# WRITTEN TASK
Beginning with the first line, set down every line through the one containing "so = bpy.data.objects.new('sun', sd);", exactly as it appears, but not the pictures.

## BEGIN

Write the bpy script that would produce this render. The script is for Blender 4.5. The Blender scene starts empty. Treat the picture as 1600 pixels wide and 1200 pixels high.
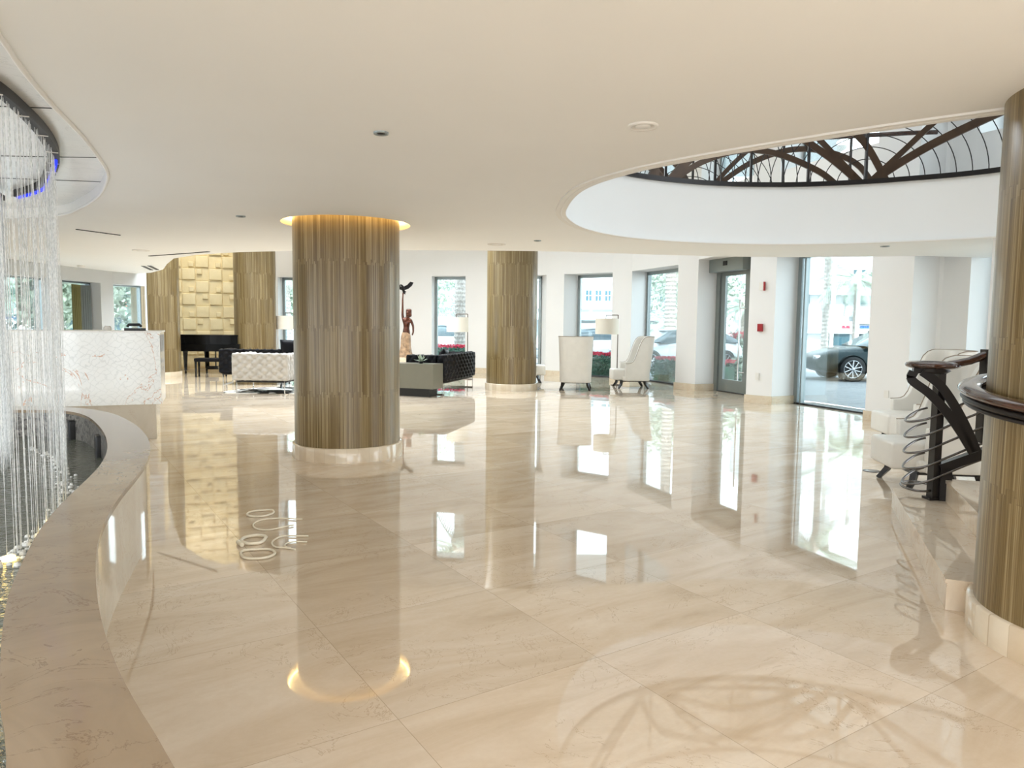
import bpy, bmesh, math, random
from mathutils import Vector, Matrix
from mathutils.geometry import tessellate_polygon
random.seed(7)
PI = math.pi
S = bpy.context.scene
COL = S.collection

# ------------------------------------------------------------------ camera
cam_d = bpy.data.cameras.new('camera')
cam_d.sensor_fit = 'HORIZONTAL'; cam_d.sensor_width = 36.0
cam_d.lens = 36.0 * 1130.1 / 1600.0
cam_d.clip_start = 0.05; cam_d.clip_end = 500
cam = bpy.data.objects.new('camera', cam_d); COL.objects.link(cam)
_p, _r = 0.0826, 0.0112
fw = Vector((0, math.cos(_p), -math.sin(_p))); rt = Vector((1, 0, 0)); up = Vector((0, math.sin(_p), math.cos(_p)))
rt2 = rt * math.cos(_r) + up * math.sin(_r); up2 = -rt * math.sin(_r) + up * math.cos(_r)
M = Matrix((rt2, up2, -fw)).transposed().to_4x4(); M.translation = Vector((0, 0, 1.54))
cam.matrix_world = M
S.camera = cam

# ------------------------------------------------------------------ world, lights, exposure
w = bpy.data.worlds.new('sky'); S.world = w; w.use_nodes = True
nt = w.node_tree; nt.nodes.clear()
wo = nt.nodes.new('ShaderNodeOutputWorld'); bg = nt.nodes.new('ShaderNodeBackground')
tc = nt.nodes.new('ShaderNodeTexCoord'); sp = nt.nodes.new('ShaderNodeSeparateXYZ')
rp = nt.nodes.new('ShaderNodeValToRGB')
rp.color_ramp.elements[0].position = 0.0; rp.color_ramp.elements[0].color = (0.93, 0.97, 1.0, 1)
rp.color_ramp.elements[1].position = 0.6; rp.color_ramp.elements[1].color = (0.72, 0.87, 1.0, 1)
nt.links.new(tc.outputs['Generated'], sp.inputs[0]); nt.links.new(sp.outputs['Z'], rp.inputs[0])
nt.links.new(rp.outputs[0], bg.inputs['Color']); bg.inputs['Strength'].default_value = 3.2
nt.links.new(bg.outputs[0], wo.inputs['Surface'])
sd = bpy.data.lights.new('sun', 'SUN'); sd.energy = 6.0; sd.angle = 0.05; sd.color = (1.0, 0.96, 0.9)
so = bpy.data.objects.new('sun', sd); COL.objects.link(so); so.rotation_euler = (math.radians(36), math.radians(-8), 0)

def area(name, loc, sx, sy, power, color=(1, 1, 1), rot=(0, 0, 0)):
    d = bpy.data.lights.new(name, 'AREA'); d.shape = 'RECTANGLE'; d.size = sx; d.size_y = sy
    d.energy = power; d.color = color
    o = bpy.data.objects.new(name, d); COL.objects.link(o); o.location = loc; o.rotation_euler = rot
    return o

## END

# ANSWER IN FULL
Write the bpy script that would produce this render. The script is for Blender 4.5. The Blender scene starts empty. Treat the picture as 1600 pixels wide and 1200 pixels high.
import bpy, bmesh, math, random
from mathutils import Vector, Matrix
from mathutils.geometry import tessellate_polygon
random.seed(7)
PI = math.pi
S = bpy.context.scene
COL = S.collection

# ------------------------------------------------------------------ camera
cam_d = bpy.data.cameras.new('camera')
cam_d.sensor_fit = 'HORIZONTAL'; cam_d.sensor_width = 36.0
cam_d.lens = 36.0 * 1130.1 / 1600.0
cam_d.clip_start = 0.05; cam_d.clip_end = 500
cam = bpy.data.objects.new('camera', cam_d); COL.objects.link(cam)
_p, _r = 0.0826, 0.0112
fw = Vector((0, math.cos(_p), -math.sin(_p))); rt = Vector((1, 0, 0)); up = Vector((0, math.sin(_p), math.cos(_p)))
rt2 = rt * math.cos(_r) + up * math.sin(_r); up2 = -rt * math.sin(_r) + up * math.cos(_r)
M = Matrix((rt2, up2, -fw)).transposed().to_4x4(); M.translation = Vector((0, 0, 1.54))
cam.matrix_world = M
S.camera = cam

# ------------------------------------------------------------------ world, lights, exposure
w = bpy.data.worlds.new('sky'); S.world = w; w.use_nodes = True
nt = w.node_tree; nt.nodes.clear()
wo = nt.nodes.new('ShaderNodeOutputWorld'); bg = nt.nodes.new('ShaderNodeBackground')
tc = nt.nodes.new('ShaderNodeTexCoord'); sp = nt.nodes.new('ShaderNodeSeparateXYZ')
rp = nt.nodes.new('ShaderNodeValToRGB')
rp.color_ramp.elements[0].position = 0.0; rp.color_ramp.elements[0].color = (0.93, 0.97, 1.0, 1)
rp.color_ramp.elements[1].position = 0.6; rp.color_ramp.elements[1].color = (0.72, 0.87, 1.0, 1)
nt.links.new(tc.outputs['Generated'], sp.inputs[0]); nt.links.new(sp.outputs['Z'], rp.inputs[0])
nt.links.new(rp.outputs[0], bg.inputs['Color']); bg.inputs['Strength'].default_value = 3.2
nt.links.new(bg.outputs[0], wo.inputs['Surface'])
sd = bpy.data.lights.new('sun', 'SUN'); sd.energy = 6.0; sd.angle = 0.05; sd.color = (1.0, 0.96, 0.9)
so = bpy.data.objects.new('sun', sd); COL.objects.link(so); so.rotation_euler = (math.radians(36), math.radians(-8), 0)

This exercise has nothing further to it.